Records provided →
════════════════

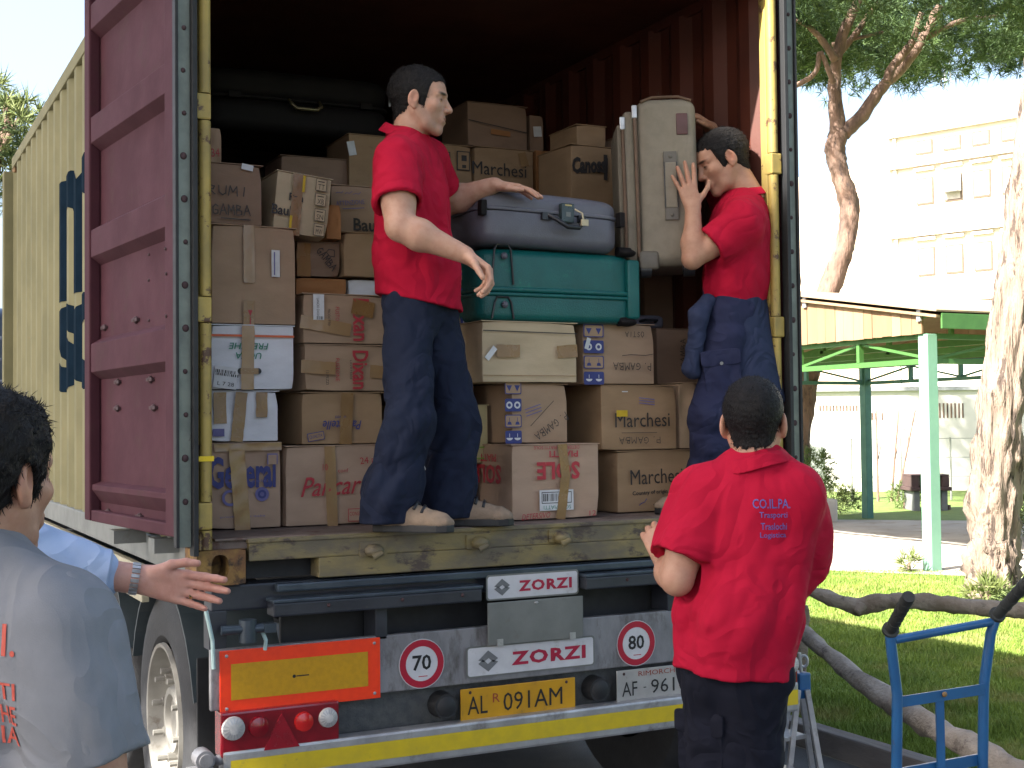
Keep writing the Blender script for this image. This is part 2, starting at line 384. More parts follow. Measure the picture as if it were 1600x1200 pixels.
def casting(c, sx):
    b = MB(CO); x0, x1 = (c[0], c[0] + .164) if sx < 0 else (c[0] - .164, c[0])
    y0, z0 = c[1], c[2]; y1, z1 = y0 + .17, z0 + .118; n = 32
    cx, cz = (x0 + x1) / 2 - .004, (z0 + z1) / 2 + .002
    out, inn, deep = [], [], []
    for k in range(n):
        a = 2 * math.pi * k / n; ca, sa = math.cos(a), math.sin(a)
        t = min((x1 - x0) / 2 / max(abs(ca), 1e-6), (z1 - z0) / 2 / max(abs(sa), 1e-6))
        out.append(((x0 + x1) / 2 + ca * t, y0, (z0 + z1) / 2 + sa * t))
        ox, oz = .030 * (abs(ca) ** .8) * (1 if ca > 0 else -1), .041 * (abs(sa) ** .8) * (1 if sa > 0 else -1)
        inn.append((cx + ox, y0, cz + oz)); deep.append((cx + ox * .9, y0 + .10, cz + oz * .9))
    b.add(out + inn + deep, [(k, (k + 1) % n, n + (k + 1) % n, n + k) for k in range(n)] + [(n + k, n + (k + 1) % n, 2 * n + (k + 1) % n, 2 * n + k) for k in range(n)] + [tuple(range(2 * n, 3 * n))])
    b.add([(x0, y0, z0), (x1, y0, z0), (x1, y1, z0), (x0, y1, z0), (x0, y0, z1), (x1, y0, z1), (x1, y1, z1), (x0, y1, z1)], [(0, 3, 2, 1), (4, 5, 6, 7), (1, 2, 6, 5), (2, 3, 7, 6), (3, 0, 4, 7)])
    return b.build('corner_casting', M_CAST, CONT, fix=False)
for sx in (-1, 1):
    casting((sx * (XO + .004), -.012, ZB), sx)
    one('corner_casting', lambda b: b.box((sx * XO - .08 - .08 * sx, -.008, ZT - .115), (sx * XO + .08 - .08 * sx, .16, ZT + .006)), M_CAST, CONT, CO, bevel=.01)
    for zz in (ZB, ZT - .115):
        one('corner_casting', lambda b: b.box((sx * XO - .08 - .083 * sx, LEN - .16, zz), (sx * XO + .08 - .077 * sx, LEN + .008, zz + .12)), M_CAST, CONT, CO, bevel=.01)
# rear frame: posts in lengths with hinge lugs between them, sill, header
HZ = [ZB + .118]
for px_y in (827, 785, 505, 465, 187, 146): HZ.append(1.67 + (671 - px_y) / 467.0)
HZ.append(ZT - .11)
for sx in (-1, 1):
    p = one('rear_post', lambda b: b.box((min(sx * XI, sx * XO), .012, ZB + .118), (max(sx * XI, sx * XO), .055, ZT - .11)), M_YELLOW, CONT, CO, bevel=.006)
    for i in range(len(HZ) - 1):
        z0, z1 = HZ[i], HZ[i + 1]
        xm = sx * (XI + .020)
        if i % 2 == 0: one('hinge_tube', lambda b: b.cyl((xm, -.002, z0 + .003), (xm, -.002, z1 - .003), .0205, n=14), M_YELLOW, p, CO, smooth=True)
        else: one('hinge_lug', lambda b: b.box((xm - .022 - .008 * (sx < 0), -.022, z0), (xm + .018 + .012 * (sx > 0), .03, z1)), M_YELLOW, p, CO, bevel=.006)
sill = one('sill', lambda b: (b.box((-1.045, -.004, 1.222), (1.045, .09, ZF - .002)), b.box((-.80, -.004, ZB + .004), (.80, .09, 1.2215)), b.box((-1.05, -.012, ZF - .012), (1.05, .30, ZF + .004))), M_SILL, CONT, CO, bevel=.004)
one('floor_lip', lambda b: b.box((-1.16, .0, ZF - .001), (1.16, .42, ZF + .007)), M_RUSTFLOOR, sill, CO, bevel=.002)
for px, py in ((585, 860), (750, 848), (878, 840), (1027, 831)):
    c = atY(px, py, -.02); k = random.uniform(-.006, .006)
    one('cam_keeper', lambda b: (b.sphere((c.x, -.02, c.z), (.036, .030, .024)), b.box((c.x - .05, -.012, c.z - .018 + k), (c.x + .05, .0, c.z + .03)), b.cyl((c.x - .012, -.04, c.z - .022), (c.x + .02, -.05, c.z - .006), .014, .009)), M_SILL, sill, CO, smooth=True)
one('sill_dark_backing', lambda b: b.box((-1.15, .10, ZB + .005), (1.15, .16, ZF - .035)), M_GASKET, CONT, CO)  # dark backing that fills the sill opening with the black of shade
one('header', lambda b: b.box((-1.05, .0, ZT - .115), (1.05, .10, ZT)), M_YELLOW, CONT, CO, bevel=.006)
one('sticker', lambda b: b.box((-XO + .0, -.0265, 1.67 - (721 - 671) / 467), (-XI + .002, -.0235, 1.67 - (713 - 671) / 467)), flat('yellow_tape', (.85, .6, .01)), CONT, CO)
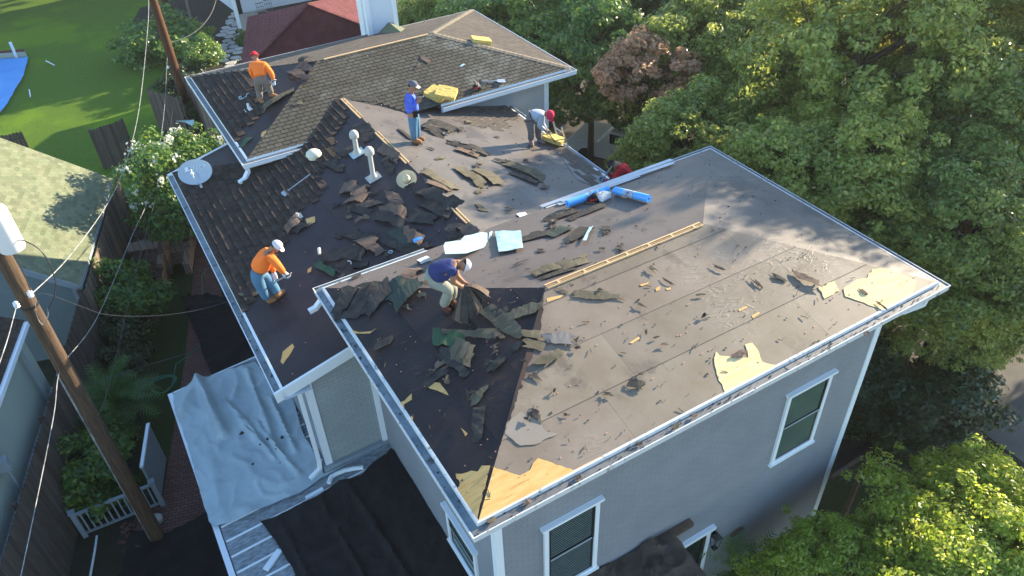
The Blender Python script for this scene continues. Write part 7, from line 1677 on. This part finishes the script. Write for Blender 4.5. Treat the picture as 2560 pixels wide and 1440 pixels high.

════════════════

Task instructions →
Copy the records exactly. Skip the pictures.

Answer for the task →
Keep writing the Blender script for this image. This is part 2, starting at line 384. More parts follow. Measure the picture as if it were 1600x1200 pixels.
def casting(c, sx):
    b = MB(CO); x0, x1 = (c[0], c[0] + .164) if sx < 0 else (c[0] - .164, c[0])
    y0, z0 = c[1], c[2]; y1, z1 = y0 + .17, z0 + .118; n = 32
    cx, cz = (x0 + x1) / 2 - .004, (z0 + z1) / 2 + .002
    out, inn, deep = [], [], []
    for k in range(n):
        a = 2 * math.pi * k / n; ca, sa = math.cos(a), math.sin(a)
        t = min((x1 - x0) / 2 / max(abs(ca), 1e-6), (z1 - z0) / 2 / max(abs(sa), 1e-6))
        out.append(((x0 + x1) / 2 + ca * t, y0, (z0 + z1) / 2 + sa * t))
        ox, oz = .030 * (abs(ca) ** .8) * (1 if ca > 0 else -1), .041 * (abs(sa) ** .8) * (1 if sa > 0 else -1)
        inn.append((cx + ox, y0, cz + oz)); deep.append((cx + ox * .9, y0 + .10, cz + oz * .9))
    b.add(out + inn + deep, [(k, (k + 1) % n, n + (k + 1) % n, n + k) for k in range(n)] + [(n + k, n + (k + 1) % n, 2 * n + (k + 1) % n, 2 * n + k) for k in range(n)] + [tuple(range(2 * n, 3 * n))])
    b.add([(x0, y0, z0), (x1, y0, z0), (x1, y1, z0), (x0, y1, z0), (x0, y0, z1), (x1, y0, z1), (x1, y1, z1), (x0, y1, z1)], [(0, 3, 2, 1), (4, 5, 6, 7), (1, 2, 6, 5), (2, 3, 7, 6), (3, 0, 4, 7)])
    return b.build('corner_casting', M_CAST, CONT, fix=False)
for sx in (-1, 1):
    casting((sx * (XO + .004), -.012, ZB), sx)
    one('corner_casting', lambda b: b.box((sx * XO - .08 - .08 * sx, -.008, ZT - .115), (sx * XO + .08 - .08 * sx, .16, ZT + .006)), M_CAST, CONT, CO, bevel=.01)
    for zz in (ZB, ZT - .115):
        one('corner_casting', lambda b: b.box((sx * XO - .08 - .083 * sx, LEN - .16, zz), (sx * XO + .08 - .077 * sx, LEN + .008, zz + .12)), M_CAST, CONT, CO, bevel=.01)
# rear frame: posts in lengths with hinge lugs between them, sill, header
HZ = [ZB + .118]
for px_y in (827, 785, 505, 465, 187, 146): HZ.append(1.67 + (671 - px_y) / 467.0)
HZ.append(ZT - .11)
for sx in (-1, 1):
    p = one('rear_post', lambda b: b.box((min(sx * XI, sx * XO), .012, ZB + .118), (max(sx * XI, sx * XO), .055, ZT - .11)), M_YELLOW, CONT, CO, bevel=.006)
    for i in range(len(HZ) - 1):
        z0, z1 = HZ[i], HZ[i + 1]
        xm = sx * (XI + .020)
        if i % 2 == 0: one('hinge_tube', lambda b: b.cyl((xm, -.002, z0 + .003), (xm, -.002, z1 - .003), .0205, n=14), M_YELLOW, p, CO, smooth=True)
        else: one('hinge_lug', lambda b: b.box((xm - .022 - .008 * (sx < 0), -.022, z0), (xm + .018 + .012 * (sx > 0), .03, z1)), M_YELLOW, p, CO, bevel=.006)
sill = one('sill', lambda b: (b.box((-1.045, -.004, 1.222), (1.045, .09, ZF - .002)), b.box((-.80, -.004, ZB + .004), (.80, .09, 1.2215)), b.box((-1.05, -.012, ZF - .012), (1.05, .30, ZF + .004))), M_SILL, CONT, CO, bevel=.004)
one('floor_lip', lambda b: b.box((-1.16, .0, ZF - .001), (1.16, .42, ZF + .007)), M_RUSTFLOOR, sill, CO, bevel=.002)
for px, py in ((585, 860), (750, 848), (878, 840), (1027, 831)):
    c = atY(px, py, -.02); k = random.uniform(-.006, .006)
    one('cam_keeper', lambda b: (b.sphere((c.x, -.02, c.z), (.036, .030, .024)), b.box((c.x - .05, -.012, c.z - .018 + k), (c.x + .05, .0, c.z + .03)), b.cyl((c.x - .012, -.04, c.z - .022), (c.x + .02, -.05, c.z - .006), .014, .009)), M_SILL, sill, CO, smooth=True)
one('sill_dark_backing', lambda b: b.box((-1.15, .10, ZB + .005), (1.15, .16, ZF - .035)), M_GASKET, CONT, CO)  # dark backing that fills the sill opening with the black of shade
one('header', lambda b: b.box((-1.05, .0, ZT - .115), (1.05, .10, ZT)), M_YELLOW, CONT, CO, bevel=.006)
one('sticker', lambda b: b.box((-XO + .0, -.0265, 1.67 - (721 - 671) / 467), (-XI + .002, -.0235, 1.67 - (713 - 671) / 467)), flat('yellow_tape', (.85, .6, .01)), CONT, CO)
The Blender Python script for this scene continues. Write part 7, from line 1677 on. This part finishes the script. Write for Blender 4.5. Treat the picture as 2560 pixels wide and 1440 pixels high.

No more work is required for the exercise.